Sunday, March 23, 2008

Fed's Move to ease the concerns in MBS market

Repo The Fed has already announced several initiatives to provide additional liquidity to the MBS market, including expanded, longer-term repo operations in which bond dealers pledge MBS to borrow short-term funds from the Fed. Only MBS backed by the federal government or by the federally-sponsored mortgage agencies Fannie Mae and Freddie Mac can be pledged in such operations. Term Security Lending Facility The Fed has also unveiled a facility to lend dealers up to $200 billion in Treasury bonds, starting March 27, in return for a like amount of both agency-backed and other ("private label") MBS for up to 28 days.
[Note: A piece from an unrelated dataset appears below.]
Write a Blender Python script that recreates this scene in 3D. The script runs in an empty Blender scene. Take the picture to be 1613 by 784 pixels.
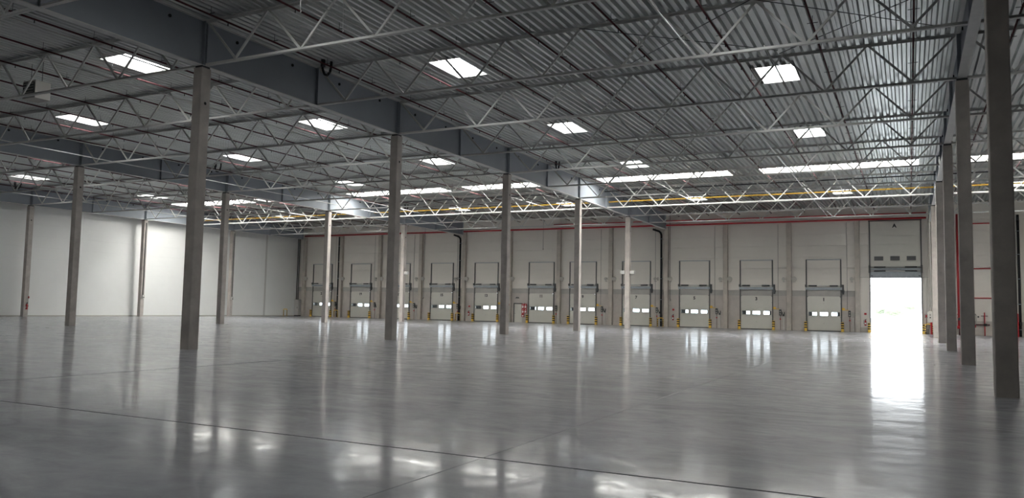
import bpy, bmesh, math, random
from mathutils import Matrix, Vector
random.seed(7)
PI = math.pi
SC = bpy.context.scene

# ------------------------------------------------------------------ camera
CAM = Vector((-1.778, -19.394, 1.6564))
F_PX, YAW, PITCH, ROLL = 1238.6, 0.4680, 0.0741, 0.0194
cd = bpy.data.cameras.new('camera'); cam = bpy.data.objects.new('camera', cd)
SC.collection.objects.link(cam); SC.camera = cam
cy, sy, cp, sp, cr, sr = math.cos(YAW), math.sin(YAW), math.cos(PITCH), math.sin(PITCH), math.cos(ROLL), math.sin(ROLL)
fw = Vector((-sy * cp, cy * cp, sp)); rt = Vector((cy, sy, 0)); up = rt.cross(fw)
rt2 = cr * rt + sr * up; up2 = -sr * rt + cr * up
M = Matrix((rt2, up2, -fw)).transposed().to_4x4(); M.translation = CAM
cam.matrix_world = M
cd.sensor_fit = 'HORIZONTAL'; cd.sensor_width = 36; cd.lens = 36 * F_PX / 1613
cd.clip_start = 0.1; cd.clip_end = 1000

# ------------------------------------------------------------------ sky, light, exposure
W = bpy.data.worlds.new('sky'); SC.world = W; W.use_nodes = True
nt = W.node_tree; bg = nt.nodes['Background']
tc = nt.nodes.new('ShaderNodeTexCoord'); sep = nt.nodes.new('ShaderNodeSeparateXYZ'); rmp = nt.nodes.new('ShaderNodeValToRGB')
nt.links.new(tc.outputs['Generated'], sep.inputs[0]); nt.links.new(sep.outputs['Z'], rmp.inputs[0]); nt.links.new(rmp.outputs[0], bg.inputs[0])
rmp.color_ramp.elements[0].position = 0.0; rmp.color_ramp.elements[0].color = (0.93, 0.97, 1.0, 1)
rmp.color_ramp.elements[1].position = 0.8; rmp.color_ramp.elements[1].color = (0.82, 0.91, 1.0, 1)
SKY = 11.0
bg.inputs[1].default_value = SKY
SKYLIGHT = 15.0; STRIP = 29.0
# the tall open door lets the sky in: a portal tells the renderer where daylight enters
pl = bpy.data.lights.new('door_portal', 'AREA'); pl.shape = 'RECTANGLE'; pl.size = 4.16; pl.size_y = 5.0; pl.cycles.is_portal = True
po = bpy.data.objects.new('door_portal', pl); SC.collection.objects.link(po); po.location = (-2.85, 60.4, 2.5); po.rotation_euler = (-PI / 2, 0, 0)
SC.view_settings.view_transform = 'Standard'; SC.view_settings.look = 'None'
SC.view_settings.exposure = 0.06; SC.view_settings.gamma = 1.0; SC.view_settings.use_curve_mapping = False

# ------------------------------------------------------------------ dimensions
S = 11.85          # column spacing away from the camera
H = 9.88           # top of the concrete columns
DECK = 11.62       # underside of the roof sheet
WY = 60.0          # inner face of the dock wall
WX = -73.1         # inner face of the white side wall
X1, Y0 = 24.3, -30.0

# ------------------------------------------------------------------ materials
def mat(name, col, rough=0.6, metal=0.0, var=0.0, vscale=2.0, bump=0.0, bscale=30.0, emis=None, stretch=None, spec=0.5):
    m = bpy.data.materials.new(name); m.use_nodes = True; n = m.node_tree; b = n.nodes['Principled BSDF']
    b.inputs['Base Color'].default_value = (*col, 1); b.inputs['Roughness'].default_value = rough; b.inputs['Metallic'].default_value = metal
    b.inputs['Specular IOR Level'].default_value = spec
    if emis: b.inputs['Emission Color'].default_value = (*emis[:3], 1); b.inputs['Emission Strength'].default_value = emis[3]
    if var or bump:
        g = n.nodes.new('ShaderNodeNewGeometry'); mp = n.nodes.new('ShaderNodeMapping'); n.links.new(g.outputs['Position'], mp.inputs[0])
        if stretch: mp.inputs['Scale'].default_value = stretch
    if var:
        t = n.nodes.new('ShaderNodeTexNoise'); t.inputs['Scale'].default_value = vscale; t.inputs['Detail'].default_value = 6; t.inputs['Roughness'].default_value = 0.6
        n.links.new(mp.outputs[0], t.inputs['Vector'])
        r = n.nodes.new('ShaderNodeValToRGB'); n.links.new(t.outputs['Fac'], r.inputs[0])
        r.color_ramp.elements[0].position = 0.3; r.color_ramp.elements[1].position = 0.7
        r.color_ramp.elements[0].color = (*[c * (1 - var) for c in col], 1); r.color_ramp.elements[1].color = (*[min(1, c * (1 + var)) for c in col], 1)
        n.links.new(r.outputs[0], b.inputs['Base Color'])
    if bump:
        t = n.nodes.new('ShaderNodeTexNoise'); t.inputs['Scale'].default_value = bscale; t.inputs['Detail'].default_value = 4
        n.links.new(mp.outputs[0], t.inputs['Vector'])
        bm_ = n.nodes.new('ShaderNodeBump'); bm_.inputs['Strength'].default_value = bump; bm_.inputs['Distance'].default_value = 0.01
        n.links.new(t.outputs['Fac'], bm_.inputs['Height']); n.links.new(bm_.outputs[0], b.inputs['Normal'])
    return m

def floor_mat():
    m = bpy.data.materials.new('polished_concrete'); m.use_nodes = True; n = m.node_tree; b = n.nodes['Principled BSDF']; L = n.links.new
    g = n.nodes.new('ShaderNodeNewGeometry')
    def noise(scale, detail, sc=(1, 1, 1), rough=0.55, dist=0.0):
        mp = n.nodes.new('ShaderNodeMapping'); mp.inputs['Scale'].default_value = sc; L(g.outputs['Position'], mp.inputs[0])
        t = n.nodes.new('ShaderNodeTexNoise'); t.inputs['Scale'].default_value = scale; t.inputs['Detail'].default_value = detail
        t.inputs['Roughness'].default_value = rough; t.inputs['Distortion'].default_value = dist; L(mp.outputs[0], t.inputs['Vector']); return t.outputs['Fac']
    def ramp(f, p0, c0, p1, c1):
        r = n.nodes.new('ShaderNodeValToRGB'); L(f, r.inputs[0]); e = r.color_ramp.elements
        e[0].position = p0; e[0].color = (*c0, 1); e[1].position = p1; e[1].color = (*c1, 1); return r.outputs[0]
    cloud = ramp(noise(0.22, 5, (1, 1.3, 1), 0.6, 1.2), 0.3, (0.225, 0.232, 0.258), 0.7, (0.335, 0.335, 0.355))
    fine = ramp(noise(3.0, 8, (1, 1, 1), 0.7, 0.5), 0.3, (0.84, 0.84, 0.845), 0.7, (1.07, 1.07, 1.065))
    mix = n.nodes.new('ShaderNodeMix'); mix.data_type = 'RGBA'; mix.blend_type = 'MULTIPLY'; mix.inputs['Factor'].default_value = 1.0
    L(cloud, mix.inputs['A']); L(fine, mix.inputs['B'])
    # dark scuffs and trowel marks
    sc = ramp(noise(0.5, 9, (1, 2.0, 1), 0.62, 0.6), 0.60, (1, 1, 1), 0.72, (0.80, 0.795, 0.79))
    mix2 = n.nodes.new('ShaderNodeMix'); mix2.data_type = 'RGBA'; mix2.blend_type = 'MULTIPLY'; mix2.inputs['Factor'].default_value = 1.0
    L(mix.outputs['Result'], mix2.inputs['A']); L(sc, mix2.inputs['B'])
    # broad curved dark sweeps left by the power trowel, and a slight difference from slab to slab
    sw = ramp(noise(0.16, 3, (0.5, 1.9, 1), 0.5, 2.5), 0.52, (1, 1, 1), 0.60, (0.86, 0.86, 0.865))
    mix3 = n.nodes.new('ShaderNodeMix'); mix3.data_type = 'RGBA'; mix3.blend_type = 'MULTIPLY'; mix3.inputs['Factor'].default_value = 1.0
    L(mix2.outputs['Result'], mix3.inputs['A']); L(sw, mix3.inputs['B'])
    oi = n.nodes.new('ShaderNodeObjectInfo'); rr_ = ramp(oi.outputs['Random'], 0.0, (0.93,) * 3, 1.0, (1.05,) * 3)
    mix4 = n.nodes.new('ShaderNodeMix'); mix4.data_type = 'RGBA'; mix4.blend_type = 'MULTIPLY'; mix4.inputs['Factor'].default_value = 1.0
    L(mix3.outputs['Result'], mix4.inputs['A']); L(rr_, mix4.inputs['B'])
    L(mix4.outputs['Result'], b.inputs['Base Color'])
    rr = ramp(noise(0.35, 6, (1, 1.6, 1), 0.65, 1.5), 0.3, (0.30,) * 3, 0.72, (0.42,) * 3)
    L(rr, b.inputs['Roughness']); b.inputs['Specular IOR Level'].default_value = 0.35
    cw = ramp(noise(1.1, 10, (1, 2.2, 1), 0.68, 1.0), 0.34, (0.4,) * 3, 0.62, (0.9,) * 3); L(cw, b.inputs['Coat Weight']); b.inputs['Coat IOR'].default_value = 1.2
    cr_ = ramp(noise(1.7, 9, (1, 1.6, 1), 0.7, 0.6), 0.34, (0.055,) * 3, 0.66, (0.165,) * 3); L(cr_, b.inputs['Coat Roughness'])
    h1 = noise(1.6, 4, (1, 1, 1), 0.5, 0.3); h2 = noise(9.0, 3, (1, 1, 1), 0.5)
    ad0 = n.nodes.new('ShaderNodeMath'); ad0.operation = 'MULTIPLY_ADD'; L(h2, ad0.inputs[0]); ad0.inputs[1].default_value = 0.16; L(h1, ad0.inputs[2])
    h3 = noise(34.0, 3, (1, 1, 1), 0.6)
    ad = n.nodes.new('ShaderNodeMath'); ad.operation = 'MULTIPLY_ADD'; L(h3, ad.inputs[0]); ad.inputs[1].default_value = 0.035; L(ad0.outputs[0], ad.inputs[2])
    bp = n.nodes.new('ShaderNodeBump'); bp.inputs['Strength'].default_value = 1.0; bp.inputs['Distance'].default_value = 0.0022
    L(ad.outputs[0], bp.inputs['Height']); L(bp.outputs[0], b.inputs['Normal']); L(bp.outputs[0], b.inputs['Coat Normal'])
    return m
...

Discount Window Finally, on Sunday it announced a new facility under which bond dealers can borrow directly from the Fed's discount window with a wide variety of investment-grade collateral, including agency and private label MBS and corporate bonds. Outright Purchase Some on Wall Street have pressed the Fed to go further and purchase MBS outright. The Fed has the legal authority to purchase agency MBS but not private label MBS. It has been reluctant to do so since that could potentially distort the fundamental prices of such securities. Its recent steps were aimed at averting a crippling aversion by investors to holding any MBS irrespective of their fundamental value. Relex Capital Contraint for Fannie and Freddie The Fed has, however, lent its moral support to other initiatives to boost demand for MBS. Fed Chairman Ben Bernanke has called on Fannie and Freddie to issue additional capital, which would expand their ability to buy or guarantee MBS. He has also called for an expansion of the Federal Housing Administration's authority to guarantee troubled mortgages.